An Island couple hopes that securing a provincial heritage designation for their property in Hazelbrook, P.E.I., will help protect it for years to come.

It would be the province's 65th designated heritage place and first since 2015

The couple spent a year and a half updating and restoring the homestead that dates back to 1875. (Anita Marie Photography)

An Island couple hopes that securing a provincial heritage designation for their property in Hazelbrook, P.E.I., will help protect it for years to come.

Todd MacLean said the home dates back to 1875.

He and his wife, Savannah Belsher-MacLean, were looking for an old home to restore and settled on the Hazelbrook Homestead in 2016. 

"We didn't want a new property or to build," said MacLean. "We wanted to restore a house to its former glory. This was the place for us to do that."

Owner Todd MacLean said he and his wife were 'completely awestruck' when they saw the Hazelbrook Homestead. (Jessica Doria-Brown/CBC)

A long restoration

MacLean said it took them a year and a half of pulling up carpets, tearing down wallpaper and updating everything while maintaining the heritage "look."

He estimates it cost more than $80,000 to restore the homestead. The couple now rents the home as a vacation and event venue.

"Both of us are really big supporters of community here on P.E.I. and we see the potential in this place in a myriad of ways, and we also just have a huge adoration for old places."

Designation is part of the 'preservation process'

MacLean said they found historical photos of the building. (Jessica Doria-Brown/CBC)

After all that work, the couple decided to apply to have the home designated as a heritage place through the province.

It would need to meet certain conditions like being of exceptional historical, cultural or architectural value.

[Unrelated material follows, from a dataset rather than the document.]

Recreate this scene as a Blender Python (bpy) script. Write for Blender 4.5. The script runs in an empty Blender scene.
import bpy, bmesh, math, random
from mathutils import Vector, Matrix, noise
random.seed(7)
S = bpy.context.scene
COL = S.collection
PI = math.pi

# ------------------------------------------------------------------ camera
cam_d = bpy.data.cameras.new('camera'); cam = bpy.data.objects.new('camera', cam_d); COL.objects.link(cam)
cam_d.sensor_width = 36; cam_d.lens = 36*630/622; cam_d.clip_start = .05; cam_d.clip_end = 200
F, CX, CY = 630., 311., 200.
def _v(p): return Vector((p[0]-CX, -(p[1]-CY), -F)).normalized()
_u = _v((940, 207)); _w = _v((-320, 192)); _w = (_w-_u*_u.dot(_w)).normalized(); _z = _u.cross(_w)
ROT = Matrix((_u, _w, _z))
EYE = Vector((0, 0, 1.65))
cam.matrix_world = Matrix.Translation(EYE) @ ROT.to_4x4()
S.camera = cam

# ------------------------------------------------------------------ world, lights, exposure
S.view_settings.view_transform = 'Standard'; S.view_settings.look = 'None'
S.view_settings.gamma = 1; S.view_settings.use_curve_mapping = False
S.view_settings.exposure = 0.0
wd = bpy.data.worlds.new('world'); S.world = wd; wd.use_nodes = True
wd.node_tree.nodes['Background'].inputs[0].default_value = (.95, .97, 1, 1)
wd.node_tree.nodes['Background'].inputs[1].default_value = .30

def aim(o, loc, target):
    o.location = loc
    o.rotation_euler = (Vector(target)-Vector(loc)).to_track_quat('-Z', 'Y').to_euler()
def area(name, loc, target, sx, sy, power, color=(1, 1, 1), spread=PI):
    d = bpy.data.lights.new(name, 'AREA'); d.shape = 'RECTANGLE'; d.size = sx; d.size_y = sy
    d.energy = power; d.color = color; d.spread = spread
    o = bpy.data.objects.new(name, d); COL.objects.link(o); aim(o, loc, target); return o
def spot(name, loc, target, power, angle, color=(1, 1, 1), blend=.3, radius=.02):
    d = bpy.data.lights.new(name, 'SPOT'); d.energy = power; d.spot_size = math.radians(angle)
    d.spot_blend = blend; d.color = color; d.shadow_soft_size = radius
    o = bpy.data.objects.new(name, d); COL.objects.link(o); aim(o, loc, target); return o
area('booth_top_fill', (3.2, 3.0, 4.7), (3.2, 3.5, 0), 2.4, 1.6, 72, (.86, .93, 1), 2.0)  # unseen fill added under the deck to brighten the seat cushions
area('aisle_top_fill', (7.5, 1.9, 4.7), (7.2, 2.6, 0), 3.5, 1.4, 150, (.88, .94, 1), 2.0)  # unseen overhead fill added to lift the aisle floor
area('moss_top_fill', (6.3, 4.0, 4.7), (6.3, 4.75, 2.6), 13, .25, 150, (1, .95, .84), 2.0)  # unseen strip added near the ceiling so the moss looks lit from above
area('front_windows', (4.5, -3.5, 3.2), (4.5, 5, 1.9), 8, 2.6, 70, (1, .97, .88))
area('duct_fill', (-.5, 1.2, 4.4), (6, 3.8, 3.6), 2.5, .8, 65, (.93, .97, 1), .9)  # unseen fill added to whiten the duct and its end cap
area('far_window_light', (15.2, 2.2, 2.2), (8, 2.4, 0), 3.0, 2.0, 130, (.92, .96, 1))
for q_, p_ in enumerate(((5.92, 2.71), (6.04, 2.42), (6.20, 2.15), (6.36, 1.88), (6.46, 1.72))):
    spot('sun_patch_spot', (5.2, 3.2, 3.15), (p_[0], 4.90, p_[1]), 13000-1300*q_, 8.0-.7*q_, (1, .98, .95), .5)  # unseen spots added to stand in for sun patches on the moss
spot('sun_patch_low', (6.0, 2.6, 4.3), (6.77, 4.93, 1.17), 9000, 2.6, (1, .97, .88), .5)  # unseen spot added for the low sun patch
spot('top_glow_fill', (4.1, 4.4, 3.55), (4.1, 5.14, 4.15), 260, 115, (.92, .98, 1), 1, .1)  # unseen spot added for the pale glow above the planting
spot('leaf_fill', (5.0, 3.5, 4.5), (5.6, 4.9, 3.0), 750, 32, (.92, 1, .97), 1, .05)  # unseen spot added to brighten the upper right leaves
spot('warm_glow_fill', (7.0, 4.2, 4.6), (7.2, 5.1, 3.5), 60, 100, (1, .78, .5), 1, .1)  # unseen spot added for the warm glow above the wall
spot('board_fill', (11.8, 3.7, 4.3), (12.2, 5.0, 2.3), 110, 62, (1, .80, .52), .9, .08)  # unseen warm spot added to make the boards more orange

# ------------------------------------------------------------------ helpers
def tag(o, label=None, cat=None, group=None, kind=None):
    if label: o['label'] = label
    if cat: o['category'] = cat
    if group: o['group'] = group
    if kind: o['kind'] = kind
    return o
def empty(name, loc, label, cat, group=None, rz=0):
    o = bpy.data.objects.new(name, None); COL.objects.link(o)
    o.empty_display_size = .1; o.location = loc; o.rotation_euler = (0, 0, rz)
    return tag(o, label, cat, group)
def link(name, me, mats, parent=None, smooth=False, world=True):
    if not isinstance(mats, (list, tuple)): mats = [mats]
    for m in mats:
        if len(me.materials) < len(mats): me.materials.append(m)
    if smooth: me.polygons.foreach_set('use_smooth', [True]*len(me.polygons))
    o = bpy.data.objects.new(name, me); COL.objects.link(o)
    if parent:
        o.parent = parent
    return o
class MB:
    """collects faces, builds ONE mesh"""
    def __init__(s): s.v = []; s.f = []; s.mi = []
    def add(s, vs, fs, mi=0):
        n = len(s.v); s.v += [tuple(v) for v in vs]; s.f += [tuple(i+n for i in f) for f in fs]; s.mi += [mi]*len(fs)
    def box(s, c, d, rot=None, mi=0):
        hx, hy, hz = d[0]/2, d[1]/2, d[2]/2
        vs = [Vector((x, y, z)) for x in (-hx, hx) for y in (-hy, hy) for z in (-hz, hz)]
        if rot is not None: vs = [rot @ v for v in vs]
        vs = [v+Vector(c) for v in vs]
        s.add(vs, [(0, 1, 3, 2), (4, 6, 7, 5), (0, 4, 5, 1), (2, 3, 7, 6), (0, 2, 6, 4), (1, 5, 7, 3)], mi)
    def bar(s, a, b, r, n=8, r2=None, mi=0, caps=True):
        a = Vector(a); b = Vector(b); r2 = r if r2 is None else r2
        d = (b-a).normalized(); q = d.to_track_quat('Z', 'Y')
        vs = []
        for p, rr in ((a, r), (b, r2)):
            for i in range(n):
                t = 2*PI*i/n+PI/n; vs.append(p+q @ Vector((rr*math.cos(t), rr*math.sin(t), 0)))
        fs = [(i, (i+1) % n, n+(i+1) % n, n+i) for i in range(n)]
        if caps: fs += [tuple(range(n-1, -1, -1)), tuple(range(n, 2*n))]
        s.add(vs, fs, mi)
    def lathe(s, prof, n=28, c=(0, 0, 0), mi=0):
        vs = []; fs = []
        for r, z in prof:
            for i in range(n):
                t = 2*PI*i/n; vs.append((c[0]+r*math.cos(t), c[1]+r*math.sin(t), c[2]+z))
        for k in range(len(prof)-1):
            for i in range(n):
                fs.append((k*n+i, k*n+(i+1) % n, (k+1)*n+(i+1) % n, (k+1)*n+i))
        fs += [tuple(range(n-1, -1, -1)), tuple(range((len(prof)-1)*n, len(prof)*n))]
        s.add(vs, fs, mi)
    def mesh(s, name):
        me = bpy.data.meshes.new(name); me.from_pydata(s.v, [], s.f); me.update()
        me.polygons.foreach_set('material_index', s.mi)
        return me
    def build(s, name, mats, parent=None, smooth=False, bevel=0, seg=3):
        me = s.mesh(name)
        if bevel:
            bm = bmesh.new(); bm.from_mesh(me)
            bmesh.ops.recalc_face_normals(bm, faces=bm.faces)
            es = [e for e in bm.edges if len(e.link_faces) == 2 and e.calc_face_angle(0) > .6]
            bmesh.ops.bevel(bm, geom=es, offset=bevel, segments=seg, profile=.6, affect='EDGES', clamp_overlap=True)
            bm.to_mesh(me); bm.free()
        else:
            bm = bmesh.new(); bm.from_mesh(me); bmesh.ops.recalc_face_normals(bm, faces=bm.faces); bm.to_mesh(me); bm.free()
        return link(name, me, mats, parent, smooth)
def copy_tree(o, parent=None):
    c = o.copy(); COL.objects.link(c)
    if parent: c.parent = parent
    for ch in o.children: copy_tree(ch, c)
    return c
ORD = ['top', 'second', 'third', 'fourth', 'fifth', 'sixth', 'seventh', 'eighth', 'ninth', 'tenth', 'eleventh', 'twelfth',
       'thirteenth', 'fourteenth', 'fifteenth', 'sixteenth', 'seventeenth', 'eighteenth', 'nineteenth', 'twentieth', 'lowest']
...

If approved, any changes to the exterior may require a permit and must follow federal standards and guidelines.

"It all just goes along with preservation process of the home," MacLean said. "If we are investing all this time and money into restoring this home to its formal glory, we want to make sure that's going to last."

History of family ownership

MacLean said their research revealed the homestead was originally built by the Ings family in 1875.

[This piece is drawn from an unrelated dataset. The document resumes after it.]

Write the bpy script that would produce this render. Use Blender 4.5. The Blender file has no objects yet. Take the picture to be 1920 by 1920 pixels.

The property was passed to different family members for almost 130 years before MacLean bought it in 2016.

"We are just completely honoured, to have restored this place, to have brought it back to life, and just to be able to help connect the dots for P.E.I. history and as well to open the doors to the house," MacLean said.

"We have so many gems on P.E.I., so many historical places that need to be kept alive."

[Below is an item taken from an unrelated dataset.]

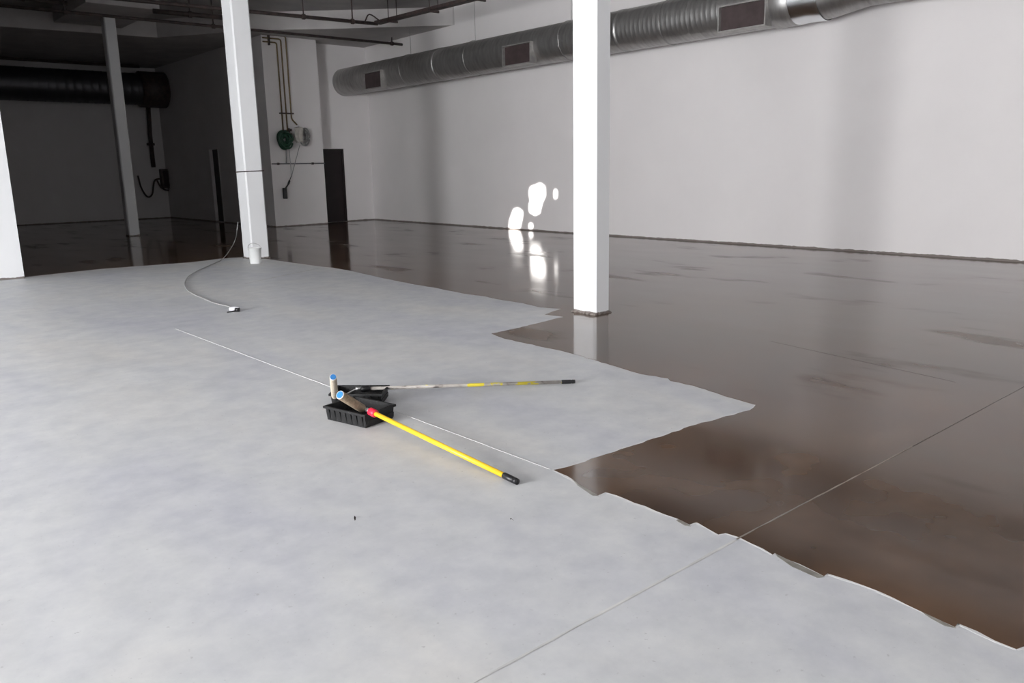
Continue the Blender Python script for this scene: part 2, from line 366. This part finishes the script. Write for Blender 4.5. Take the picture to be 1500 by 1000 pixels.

MacLean said that preserving a house of this stature was important for the couple. (Jessica Doria-Brown/CBC)

One of dozens of designated properties

MacLean said they are hopeful the home will be designated so that people can continue to enjoy it in its restored glory. (Anita Marie Photography)

The homestead could be the 65th place on Prince Edward Island to be a designated heritage place under the provincial Heritage Places Protection Act, and the first since 2015.

There are more than 400 registered heritage places throughout the province.

Designation as a heritage place requires ministerial approval and is a more rigorous process than registration.